An important area of concern here is that rogue websites specialising in the piracy of live sport content rarely operate from a single URL or domain. Research carried out by Copyright Integrity International suggests that a single primary infringer may change the internet location of streaming content as many as 100 times in the course of a 5 day sports series. This is done by frequently updating a complex web of linking directories, pages with embedded feeds, and source feeds – all hosted across multiple providers and jurisdictions. Under Section 102(c)(2)(A)(i) of SOPA, U.S. hosting and network service providers are given 5 days to restrict U.S. user access to the infringing website (or portion thereof) that is the subject of the copyright holder’s claim. This is likely to cause a similar setback to the one currently faced by live event rights holders in their application of the Digital Millennium Copyright Act “DMCA” to combat infringement. By the time an order is sought for a particular URL or domain, the pirate could well have moved the location of the content a number of times without materially disrupting the pirate viewer’s experience. This problem is further exacerbated by the fact that most sport broadcasts are complete in a matter of hours.

Judgment

An offence under copyright law typically begins with the unauthorised reproduction of a protected work. The remedies set forth in SOPA and PIPA with respect to foreign websites do not directly address the act of unlicensed copying if it takes place overseas. Instead, they focus on curtailing U.S. user access and economic support to unauthorised content. The source file, if located on offshore servers, is likely to remain unaffected by the exercise of such legislation. With the growth of reliable offshore advertising networks, the intelligent pirate will find a way to make these pirated feeds accessible, and the intelligent pirate viewer will probably find a way to access them. The anti- circumvention provision included in Section 102(c)(4)(A)(ii) of SOPA will be onerous to enforce and has already been criticised for being an unconstitutional prior restraint against protected speech.

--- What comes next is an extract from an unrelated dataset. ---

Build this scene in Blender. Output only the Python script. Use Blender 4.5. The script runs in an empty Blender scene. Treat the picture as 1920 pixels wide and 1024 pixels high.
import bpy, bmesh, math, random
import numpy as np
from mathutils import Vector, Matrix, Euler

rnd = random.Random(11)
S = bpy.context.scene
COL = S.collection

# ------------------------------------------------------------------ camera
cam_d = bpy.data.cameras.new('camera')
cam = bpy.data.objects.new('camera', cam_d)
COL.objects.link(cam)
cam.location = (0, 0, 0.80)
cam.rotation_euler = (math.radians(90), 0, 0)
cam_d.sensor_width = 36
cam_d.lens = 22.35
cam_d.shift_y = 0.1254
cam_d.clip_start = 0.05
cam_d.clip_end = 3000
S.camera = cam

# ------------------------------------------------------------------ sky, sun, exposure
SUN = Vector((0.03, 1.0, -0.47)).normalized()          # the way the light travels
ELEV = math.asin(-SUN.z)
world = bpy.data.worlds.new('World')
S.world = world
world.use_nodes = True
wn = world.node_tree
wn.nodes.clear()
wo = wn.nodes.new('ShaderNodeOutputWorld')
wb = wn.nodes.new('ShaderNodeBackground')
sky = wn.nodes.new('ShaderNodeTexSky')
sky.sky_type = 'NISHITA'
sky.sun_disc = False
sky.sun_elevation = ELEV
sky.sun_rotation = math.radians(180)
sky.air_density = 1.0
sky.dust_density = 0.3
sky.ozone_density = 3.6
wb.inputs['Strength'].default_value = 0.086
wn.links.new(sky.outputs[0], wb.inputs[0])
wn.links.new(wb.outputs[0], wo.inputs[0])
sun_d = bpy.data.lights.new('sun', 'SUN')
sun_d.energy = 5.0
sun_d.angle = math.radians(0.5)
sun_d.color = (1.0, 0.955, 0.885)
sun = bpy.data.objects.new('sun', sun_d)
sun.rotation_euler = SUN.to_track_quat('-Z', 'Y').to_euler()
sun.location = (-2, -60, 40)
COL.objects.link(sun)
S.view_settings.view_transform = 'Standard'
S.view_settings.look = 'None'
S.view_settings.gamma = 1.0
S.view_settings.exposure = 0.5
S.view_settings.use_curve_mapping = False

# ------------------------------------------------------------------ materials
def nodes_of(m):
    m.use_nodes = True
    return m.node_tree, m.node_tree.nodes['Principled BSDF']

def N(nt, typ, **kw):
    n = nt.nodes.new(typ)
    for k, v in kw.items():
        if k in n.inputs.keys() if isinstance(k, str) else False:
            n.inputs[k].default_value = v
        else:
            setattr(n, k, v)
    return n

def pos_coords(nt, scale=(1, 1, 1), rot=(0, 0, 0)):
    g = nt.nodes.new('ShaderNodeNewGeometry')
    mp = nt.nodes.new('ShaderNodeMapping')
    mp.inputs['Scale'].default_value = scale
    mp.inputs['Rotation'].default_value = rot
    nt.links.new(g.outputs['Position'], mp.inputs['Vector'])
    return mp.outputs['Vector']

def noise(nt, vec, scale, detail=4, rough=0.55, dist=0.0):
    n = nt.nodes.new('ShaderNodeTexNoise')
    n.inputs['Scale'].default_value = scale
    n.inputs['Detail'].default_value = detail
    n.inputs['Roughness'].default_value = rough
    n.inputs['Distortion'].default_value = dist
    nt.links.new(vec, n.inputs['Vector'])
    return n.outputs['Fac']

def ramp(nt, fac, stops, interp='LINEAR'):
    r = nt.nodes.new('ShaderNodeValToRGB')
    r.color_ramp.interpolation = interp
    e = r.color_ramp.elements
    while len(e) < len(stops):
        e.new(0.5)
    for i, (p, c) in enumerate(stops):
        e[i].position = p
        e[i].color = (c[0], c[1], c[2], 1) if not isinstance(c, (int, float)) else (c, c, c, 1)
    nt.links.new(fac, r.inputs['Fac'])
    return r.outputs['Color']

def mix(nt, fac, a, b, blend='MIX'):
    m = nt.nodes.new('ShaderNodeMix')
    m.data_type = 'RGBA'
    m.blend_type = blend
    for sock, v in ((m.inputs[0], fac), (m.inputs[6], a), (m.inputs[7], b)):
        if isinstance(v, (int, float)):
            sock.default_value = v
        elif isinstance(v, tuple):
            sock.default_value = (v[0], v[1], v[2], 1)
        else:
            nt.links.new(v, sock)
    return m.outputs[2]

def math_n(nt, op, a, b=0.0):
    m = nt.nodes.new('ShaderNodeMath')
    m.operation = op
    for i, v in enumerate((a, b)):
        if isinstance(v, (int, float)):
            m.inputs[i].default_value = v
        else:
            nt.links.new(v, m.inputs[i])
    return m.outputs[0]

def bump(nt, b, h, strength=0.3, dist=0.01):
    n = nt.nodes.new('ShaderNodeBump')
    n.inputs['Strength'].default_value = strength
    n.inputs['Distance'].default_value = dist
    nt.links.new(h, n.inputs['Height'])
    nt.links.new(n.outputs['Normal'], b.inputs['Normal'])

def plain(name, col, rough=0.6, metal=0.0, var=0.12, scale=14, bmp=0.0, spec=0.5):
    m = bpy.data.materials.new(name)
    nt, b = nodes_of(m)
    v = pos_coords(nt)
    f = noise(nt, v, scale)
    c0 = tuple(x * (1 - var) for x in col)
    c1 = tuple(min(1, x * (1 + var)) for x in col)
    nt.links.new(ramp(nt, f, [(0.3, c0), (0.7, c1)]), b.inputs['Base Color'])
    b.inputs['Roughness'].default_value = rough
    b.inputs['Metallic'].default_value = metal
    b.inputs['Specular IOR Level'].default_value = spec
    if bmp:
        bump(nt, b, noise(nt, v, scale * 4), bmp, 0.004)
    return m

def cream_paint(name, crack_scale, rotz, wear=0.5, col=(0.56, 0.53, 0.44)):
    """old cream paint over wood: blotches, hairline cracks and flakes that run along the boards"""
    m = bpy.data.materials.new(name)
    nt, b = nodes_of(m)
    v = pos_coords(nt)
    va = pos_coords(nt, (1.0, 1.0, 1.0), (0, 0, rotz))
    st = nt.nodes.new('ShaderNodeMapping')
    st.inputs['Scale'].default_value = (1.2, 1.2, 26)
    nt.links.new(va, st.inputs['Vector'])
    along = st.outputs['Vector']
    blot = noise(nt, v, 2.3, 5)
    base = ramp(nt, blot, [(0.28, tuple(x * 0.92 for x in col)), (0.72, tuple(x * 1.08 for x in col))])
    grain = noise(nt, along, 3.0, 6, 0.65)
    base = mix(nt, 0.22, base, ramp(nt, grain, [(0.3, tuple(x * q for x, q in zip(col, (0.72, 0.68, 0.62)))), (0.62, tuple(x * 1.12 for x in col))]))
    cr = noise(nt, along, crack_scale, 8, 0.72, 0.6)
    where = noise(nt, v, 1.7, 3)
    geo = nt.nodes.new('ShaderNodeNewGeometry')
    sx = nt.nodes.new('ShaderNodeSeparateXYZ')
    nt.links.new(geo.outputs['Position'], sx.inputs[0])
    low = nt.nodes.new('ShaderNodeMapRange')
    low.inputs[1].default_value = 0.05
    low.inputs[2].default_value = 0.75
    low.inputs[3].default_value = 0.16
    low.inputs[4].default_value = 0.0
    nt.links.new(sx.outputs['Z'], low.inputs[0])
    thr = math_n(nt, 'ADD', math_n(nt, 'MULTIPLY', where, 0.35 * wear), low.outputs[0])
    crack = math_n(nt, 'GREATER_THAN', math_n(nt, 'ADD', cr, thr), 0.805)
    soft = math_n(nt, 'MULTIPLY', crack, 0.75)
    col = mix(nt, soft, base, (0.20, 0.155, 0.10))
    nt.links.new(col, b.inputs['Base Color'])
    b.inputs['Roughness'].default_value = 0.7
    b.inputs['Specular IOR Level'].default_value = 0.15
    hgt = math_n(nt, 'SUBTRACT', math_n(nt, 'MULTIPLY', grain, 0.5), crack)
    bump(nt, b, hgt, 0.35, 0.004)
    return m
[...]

As sports organisations and broadcasters increasingly embrace the potential of the internet through the provision of official, monetised feeds, rights holders in the U.S. and around the world will keenly observe the outcome of the ongoing anti-piracy legislation debate. Acknowledging that major intellectual property issues remain unresolved in a post-DMCA era is itself a significant step for internet technology companies. The current dialogue should therefore continue and drive U.S. lawmakers towards finding a more balanced and technically effective solution. More importantly, the development of new policies for international cooperation amongst service providers is the crucial next step towards safeguarding digital assets and investments in sport content.